Un elemento fundamental de la monarquía católica es el principio de no contradicción, que impide la imposición de leyes contrarias a la naturaleza humana y a la justicia objetiva. A diferencia de la democracia, que con su método apagógico (por reducción al absurdo) justifica cualquier ley con tal de no caer en una aparente contradicción interna dentro del sistema, la monarquía católica se rige por una coherencia externa con la ley natural. Este principio evita aberraciones legislativas como la legalización del aborto, la ideología de género o la disolución de los vínculos familiares, que son promovidas en las democracias modernas bajo el argumento del "consenso" o la "evolución de los derechos". En la monarquía católica, el monarca no puede decretar leyes que vayan contra el orden natural, porque su poder no es absoluto, sino delegado por Dios y limitado por la ley divina y la doctrina de la Iglesia.

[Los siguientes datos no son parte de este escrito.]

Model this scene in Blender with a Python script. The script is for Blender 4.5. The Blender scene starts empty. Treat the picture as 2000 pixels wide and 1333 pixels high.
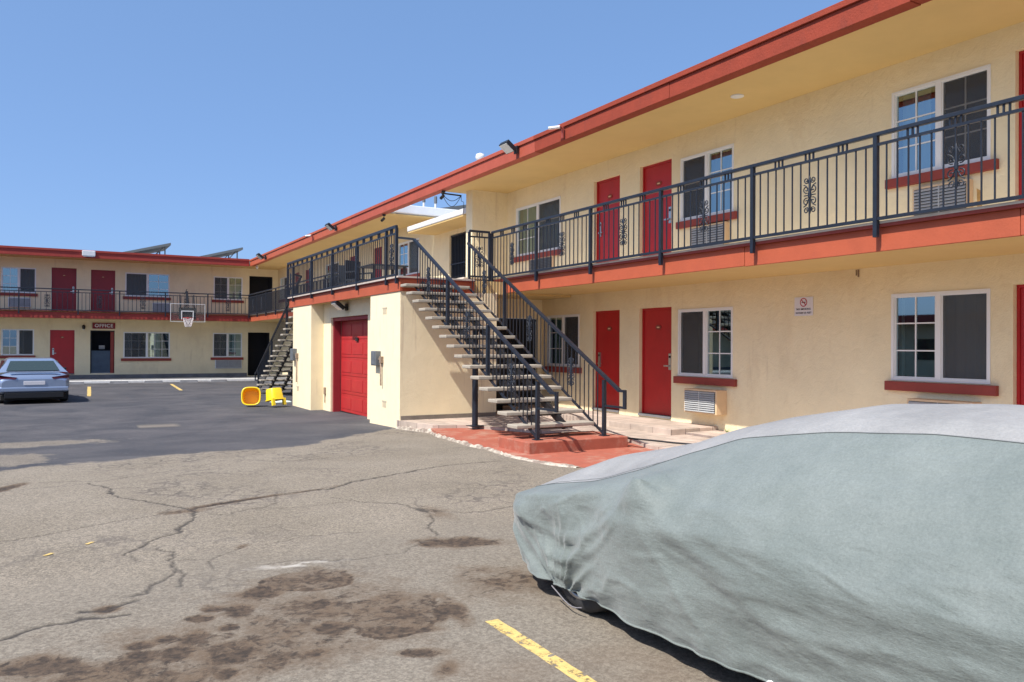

Desde una perspectiva histórica y geopolítica, la democracia es perniciosa para la Hispanidad porque ha fragmentado y debilitado sus naciones, destruyendo la unidad política y cultural que garantizaba el Imperio Español bajo la monarquía católica. La proliferación de repúblicas en el mundo hispano ha llevado a una inestabilidad crónica, donde los intereses de oligarquías locales y de potencias extranjeras han prevalecido sobre el bien común. En cambio, la restauración monárquica y la unión federativa de los pueblos hispánicos permitirían recuperar la cohesión perdida, reconstruyendo un orden político basado en la tradición, la justicia y la soberanía compartida. Esta restauración no implica una simple vuelta al pasado, sino la aplicación de los principios perennes de la política aristotélico-tomista en un contexto moderno.
Incluso desde una perspectiva secular, un ateo o un republicano puede reconocer que la monarquía católica, como sistema de gobierno, es superior en términos de estabilidad, cohesión social y continuidad histórica. Gustavo Bueno, aunque materialista, comprendía que el catolicismo no era una mera creencia religiosa, sino el núcleo estructurante de la identidad hispánica. De la misma manera, la monarquía católica no es solo una forma de gobierno, sino el principio ordenante de una civilización. La democracia, al ser un sistema basado en la inestabilidad y en la manipulación de las masas, es incompatible con la conservación y el fortalecimiento de la Hispanidad. Solo a través de una restauración monárquica católica y una federación hispánica basada en principios sólidos y trascendentes se podrá garantizar la supervivencia de nuestro legado cultural y político frente a la disolución que impone la modernidad democrática.